Now I'm feeling really dumb. I swapped out the white emperor batter for an Aquarian Super II coated. In the process I realized the drums have emperor reso heads on the batter. That explains the range, but also why I couldn't dial it in. The Aquarian tuned up ridiculously easy and sounds great with a lot of tone. It sounds like it would record really well, but it doesn't have the boyant sound I was expecting. I think I'm going to try a batter emperor next time around.

It's challenging for me to tune with the 5 lug Gretsch setup. With so few lugs Im finding that small adjustments changes things a lot which makes it hard for me to balance the tuning around the drum. Overall, I'm still blown away by the range of the 12". From low and fat to tight and jazzy in just a few turns. I'm used to drums that take more turns of the key.

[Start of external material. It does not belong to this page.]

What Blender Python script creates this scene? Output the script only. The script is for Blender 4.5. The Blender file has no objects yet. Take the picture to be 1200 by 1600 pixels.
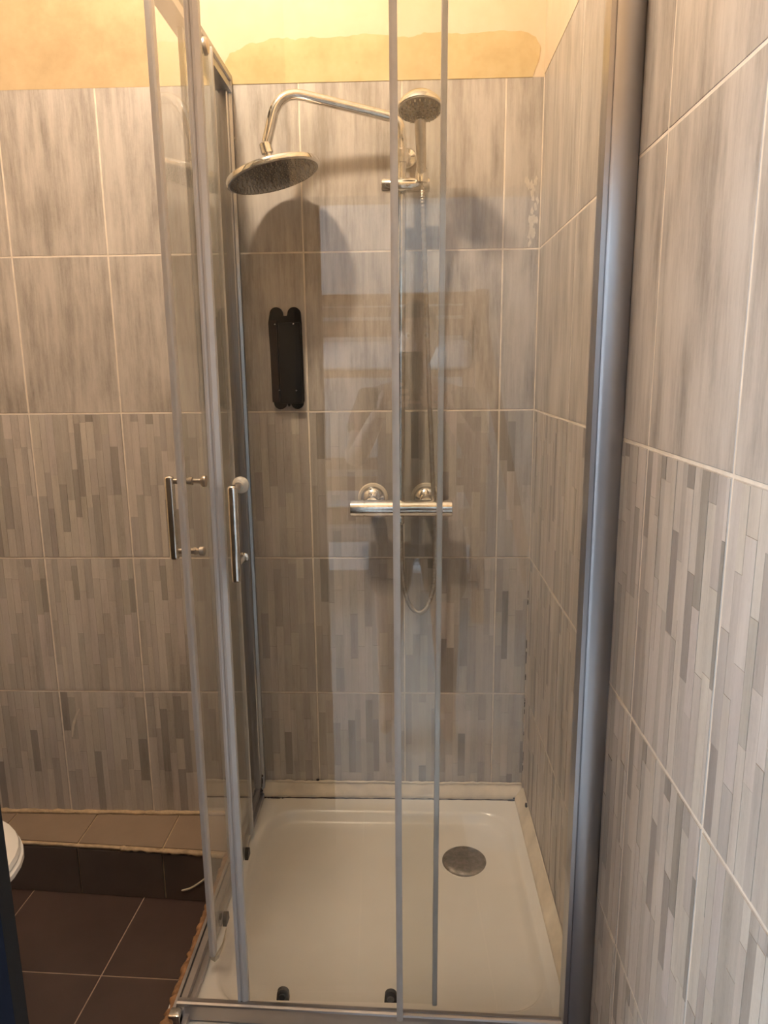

Btw, hope I'm not boring everyone with my constant yammering on.
 
Looks excessively wide to me, but if it's the same both sides, it's likely a deliberate decision. There's almost more bed than edge!

Yeah, it's symetrical and I agree there might be as much if not more bed than not. How critical is even tuning across all lugs on a snare batter? I ask because the two lugs that fall within the highest point of the bed dont want to tune to the same pitch as the others. The tones sound errant. (And I get why with the head having to stretch like a taco.
 
How important is even tuning across the batter? Kinda important. Across the reso, on a snare, not as important. The snare bed should have no impact on the tuning of the batter head. That head and the lugs it is being tuned with are completely independent from the snare resonant side.

If you are talking about the resonant side, then even tuning across the head is pretty difficult. A snare bed is going to reak a bit of havoc trying to get the head evenly in tune, but that's the nature of a snare reso head. It is typically being damped by snares, so its perfection in tuning is a bit less important. Some people even de-tune the lugs around the snare bed to reduce sympathetic snare buzz from the toms.
 
How important is even tuning across the batter? Kinda important. Across the reso, on a snare, not as important. The snare bed should have no impact on the tuning of the batter head. That head and the lugs it is being tuned with are completely independent from the snare resonant side.

If you are talking about the resonant side, then even tuning across the head is pretty difficult. A snare bed is going to reak a bit of havoc trying to get the head evenly in tune, but that's the nature of a snare reso head. It is typically being damped by snares, so its perfection in tuning is a bit less important. Some people even de-tune the lugs around the snare bed to reduce sympathetic snare buzz from the toms.

Sorry, I meant snare reso side head. I know it makes all the difference on other drums, but the snare isn't meant to resonate in the same way a tom is, right? I can't figure out why a drum would intentionally be cut to where 50% of the edge is recessed for a snare bed.
 
I should add the snare doesn't sound wonky or errant overall. It's fairly crisp for such a thick, heavy drum. I'm going to work on fattening it up still.
 
Well, I stumbled across a make shift drum floor that's actually working well. A neighbor was about to through away a pile of 18"x18" rubber patio pavers. My kids were playing with his kids and together they were building a walkway with the pavers. Occurred to me they might work to get the drums up off the floor, so I took 'em off the neighbor's hands.

I lined up 16 of them in a four deep by four wide square and set the drums up on them. They're not interlocking, so they'll shift slightly if you shuffle across them or try to move a stand without picking it completely. But, for a quick and free drum floor it's a lot better than the concrete. There is a difference in both the floor tom and bass drum from when they're on the concrete vs the pavers. Both resonate better on the pavers.